Il faut jouer comme à Rotterdam sur le réseau et sur la production d’électricité locale non délocalisable. À Cherbourg, on doit se poser des questions autour de la pile à combustible, autour de l’hydrogène, autour du photovoltaïque mais aussi de l’éolien offshore, et puis bien sûr sur la question de l’hydrolien. Si on arrive à mettre des hydroliennes dans le Raz Blanchard, on sera sur une nouvelle production électrique décarbonée, c’est exactement ce qui a été fait à Rotterdam.
Benoît Arrivé, Maire de Cherbourg-en-Cotentin
Une flotte à transformer
Transformer l'équipement des ports, acheminer plus d'électricité et... transformer la flotte. Vincent Coquenne, responsable du développement durable à la Brittany Ferries explique : "Nous sommes déjà au gaz liquéfié qui réduit à néant nos émissions mais il reste le problème de la décarbonation. On étudie avec intérêt les possibilités d’électrification à bord depuis de nombreuses années. On ne cherche pas à priori à faire des investissements sur des infrastructures en fin de vie, comme le « Barfleur » par exemple qui a 30 ans."
Pour l’armateur, de telles installations demandent des moyens financiers, le nerf de la guerre selon lui : "Côté finances, on parle beaucoup des ports mais côté navires, on a des investissements assez conséquents pour mettre en place les installations, de l’ordre d’un à deux millions en ce qui nous concerne.

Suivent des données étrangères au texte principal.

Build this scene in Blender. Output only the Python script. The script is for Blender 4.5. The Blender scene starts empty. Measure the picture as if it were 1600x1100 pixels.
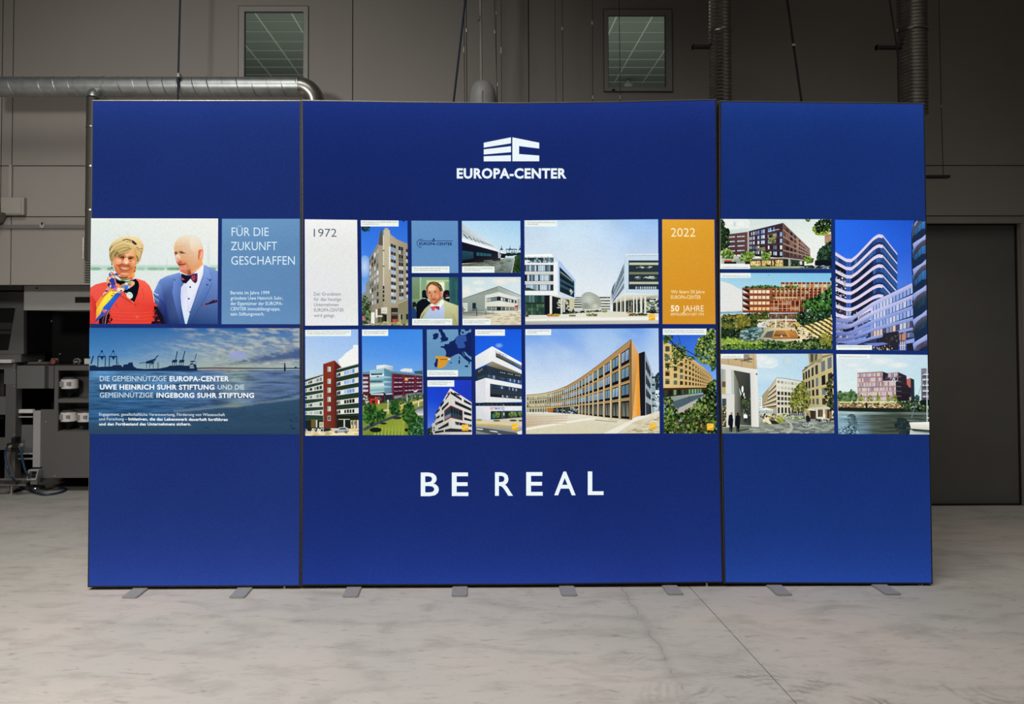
import bpy, bmesh, math, random
from mathutils import Vector, Matrix, noise as mnoise

scene = bpy.context.scene
COL = scene.collection

# ---------------------------------------------------------------- camera
F_PX = 1200.0
YAW, PITCH, ROLL = 0.00885, 0.02375, -0.00217
PX, PY = 755.8, 477.8
CAM = Vector((0, 0, 1.6))
_cy, _sy, _cp, _sp = math.cos(YAW), math.sin(YAW), math.cos(PITCH), math.sin(PITCH)
FW = Vector((_sy*_cp, _cy*_cp, _sp))
_R = Vector((_cy, -_sy, 0)); _U = _R.cross(FW)
RT = _R*math.cos(ROLL) + _U*math.sin(ROLL)
UP = _U*math.cos(ROLL) - _R*math.sin(ROLL)
cd = bpy.data.cameras.new('camera'); cam = bpy.data.objects.new('camera', cd); COL.objects.link(cam)
cd.sensor_width = 36.0; cd.lens = F_PX/1600*36
cd.shift_x = (800-PX)/1600; cd.shift_y = -(550-PY)/1600
cd.clip_start = 0.05; cd.clip_end = 100
m = Matrix.Identity(4)
for i in range(3):
    m[i][0] = RT[i]; m[i][1] = UP[i]; m[i][2] = -FW[i]; m[i][3] = CAM[i]
cam.matrix_world = m
scene.camera = cam

# ---------------------------------------------------------------- world, exposure, lights
w = bpy.data.worlds.new('world'); scene.world = w; w.use_nodes = True
w.node_tree.nodes['Background'].inputs[0].default_value = (0.9, 0.95, 1.0, 1)
w.node_tree.nodes['Background'].inputs[1].default_value = 0.03
scene.view_settings.view_transform = 'Standard'
scene.view_settings.look = 'None'
scene.view_settings.exposure = 0.0
scene.view_settings.gamma = 1.0
scene.view_settings.use_curve_mapping = False

def area(name, loc, target, sx, sy, power, col=(1, 0.955, 0.9), spread=180):
    d = bpy.data.lights.new(name, 'AREA'); d.shape = 'RECTANGLE'; d.size = sx; d.size_y = sy
    d.energy = power; d.color = col; d.spread = math.radians(spread)
    o = bpy.data.objects.new(name, d); COL.objects.link(o); o.location = loc
    o.rotation_euler = (Vector(target)-Vector(loc)).to_track_quat('-Z', 'Y').to_euler()
    return o
def spot(name, loc, target, power, angle, blend, radius=0.3, col=(1, 0.98, 0.95)):
    d = bpy.data.lights.new(name, 'SPOT'); d.energy = power; d.spot_size = math.radians(angle); d.spot_blend = blend
    d.shadow_soft_size = radius; d.color = col
    o = bpy.data.objects.new(name, d); COL.objects.link(o); o.location = loc
    o.rotation_euler = (Vector(target)-Vector(loc)).to_track_quat('-Z', 'Y').to_euler()
    return o
area('hall_lamp_front', (-1.9, 1.0, 6.9), (-1.5, 1.6, 0), 4.0, 3.0, 330, spread=120, col=(1, 0.98, 0.955))
spot('wall_fill_spot', (-3.0, 0.2, 3.5), (-2.2, 6.7, 2.2), 505, 68, 1.0)  # added spot, its cone shaped to brighten the lower left wall; no known fixture
area('left_floor_fill', (-3.6, 2.4, 5.6), (-2.9, 3.2, 0), 1.6, 1.6, 30, spread=85, col=(1, 0.98, 0.955))  # added fill light that lifts the floor at the left
area('hall_lamp_right', (3.4, 3.6, 6.9), (3.0, 4.4, 0), 2.0, 2.0, 26, spread=75)
area('office_lamp', (-0.2, 8.3, 3.4), (-0.2, 8.4, 5), 6.0, 2.0, 30, (0.93, 1, 0.93))

# ---------------------------------------------------------------- pixel -> place
def ray(x, y):
    return (FW + RT*((x-PX)/F_PX) - UP*((y-PY)/F_PX))
def at(x, y, Y):
    r = ray(x, y); return CAM + r*(Y/r.y)
def onz(x, y, z=0.0):
    r = ray(x, y); return CAM + r*((z-CAM.z)/r.z)
D = 4.690      # front plane of the light boxes
DW = 6.713     # front plane of the hall wall

# ---------------------------------------------------------------- materials
def srgb(h):
    if not isinstance(h, str): return tuple(h)
    o = []
    for i in (0, 2, 4):
        c = int(h[i:i+2], 16)/255
        o.append(c/12.92 if c <= 0.04045 else ((c+0.055)/1.055)**2.4)
    return tuple(o)
def mat(name, hexc, rough=0.6, metal=0.0, spec=0.5, noise=0.0, nscale=20, bump=0.0, brush=None, em=0):
    M = bpy.data.materials.new(name); M.use_nodes = True
    nt = M.node_tree; b = nt.nodes['Principled BSDF']
    c = srgb(hexc)
    b.inputs['Base Color'].default_value = (*c, 1)
    b.inputs['Roughness'].default_value = rough; b.inputs['Metallic'].default_value = metal
    b.inputs['Specular IOR Level'].default_value = spec
    if em:
        b.inputs['Emission Color'].default_value = (*c, 1); b.inputs['Emission Strength'].default_value = em
    if noise or bump:
        tc = nt.nodes.new('ShaderNodeTexCoord'); nz = nt.nodes.new('ShaderNodeTexNoise')
        nz.inputs['Scale'].default_value = nscale; nz.inputs['Detail'].default_value = 6
        src = tc.outputs['Object']
        if brush:
            mp = nt.nodes.new('ShaderNodeMapping'); mp.inputs['Scale'].default_value = brush
            nt.links.new(src, mp.inputs[0]); src = mp.outputs[0]
        nt.links.new(src, nz.inputs['Vector'])
        if noise:
            r = nt.nodes.new('ShaderNodeValToRGB')
            r.color_ramp.elements[0].position = 0.3; r.color_ramp.elements[1].position = 0.7
            r.color_ramp.elements[0].color = (*[v*(1-noise) for v in c], 1)
            r.color_ramp.elements[1].color = (*[min(1, v*(1+noise)) for v in c], 1)
            nt.links.new(nz.outputs['Fac'], r.inputs[0]); nt.links.new(r.outputs[0], b.inputs['Base Color'])
        if bump:
            bp = nt.nodes.new('ShaderNodeBump'); bp.inputs['Strength'].default_value = bump
            bp.inputs['Distance'].default_value = 0.01
            nt.links.new(nz.outputs['Fac'], bp.inputs['Height']); nt.links.new(bp.outputs[0], b.inputs['Normal'])
    return M
M = {}
M['wall'] = mat('painted_wall_panel', '8f8981', 0.75, noise=0.03, nscale=1.2)
M['joint'] = mat('dark_joint', '2b2926', 0.9, noise=0.05)
M['trunk'] = mat('grey_trunking', '6a6660', 0.6, noise=0.03)
M['trunk_light'] = mat('pale_trunking', '9a948b', 0.6, noise=0.03)
M['gate'] = mat('dark_gate', '62605a', 0.7, noise=0.06, nscale=3)
M['gate_frame'] = mat('gate_frame', '8a867f', 0.6, noise=0.03)
M['winframe'] = mat('window_frame_grey', '8f8b84', 0.5, noise=0.03)
M['galv'] = mat('galvanised_steel', 'a5a8a6', 0.42, 0.85, noise=0.15, nscale=14)
M['galv_dark'] = mat('dull_steel', '94918a', 0.3, 0.85, noise=0.15, nscale=14)
M['drop'] = mat('dark_pipe_paint', '3f3d36', 0.6, 0.2, noise=0.1)
M['hood'] = mat('grey_moulded_plastic', '8b8a86', 0.5, noise=0.05)
M['alu'] = mat('aluminium_profile', 'b9b4ae', 0.35, 0.6, noise=0.08, nscale=30)
M['shaded_rail'] = mat('aluminium_profile_shaded', '4e4a4a', 0.55, 0.0, noise=0.08, nscale=30)  # frame aluminium with shade put into its colour, for sides and bottom
M['bead'] = mat('glazing_bead', '3f3d39', 0.6, noise=0.05)
M['gasket'] = mat('black_gasket', '0a0d1c', 0.7, noise=0.05)
M['foot'] = mat('grey_foot_plate', '94928d', 0.45, 0.2, noise=0.05, nscale=30)
M['black'] = mat('black_plastic', '0b0b0b', 0.6, noise=0.1)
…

Il faut équiper les navires à bâbord mais aussi à tribord et à l’arrière des bateaux. Ces outils de travail doivent pouvoir aller dans différents ports, nous devons donc multiplier les prises. Il est clair que les subventions qui pourront être débloquées pour équiper les navires seront déterminantes."
Il faut équiper les navires à bâbord mais aussi à tribord et à l’arrière des bateaux. Ces outils de travail doivent pouvoir aller dans différents ports.
Vincent Coquenne, responsable du développement durable à la Brittany Ferries
De nouvelles mesures de pollution de l'air
Sur l’arc méditerranéen qui concentre 16% du marché mondial de la croisière maritime, les ports ont une longueur d’avance. A Marseille, où la colère contre les paquebots de croisière a encore grondé cet été, les ferries pionniers de la Méridionale se connectent depuis 2017. Une opération qui a bénéficié du fonds européen FEDER via le programme « escale zéro fumée » de la région Sud et du soutien de l’Ademe.
L'Agence de l'environnement et de la maîtrise de l'énergie qui vient de lancer également le projet SHIPAIR afin d’évaluer l’impact des émissions des navires sur les zones urbaines proches des ports.
Des campagnes de mesures dans différents ports français. Au Havre par exemple, l'Atmo Normandie (association pour la surveillance de la qualité de l'air) va procéder à un mois de mesures. Idem à Dunkerque. A Marseille, une campagne à long terme (entre juin 2022 et juillet 2023) sera conduite, et une intensive au printemps 2023.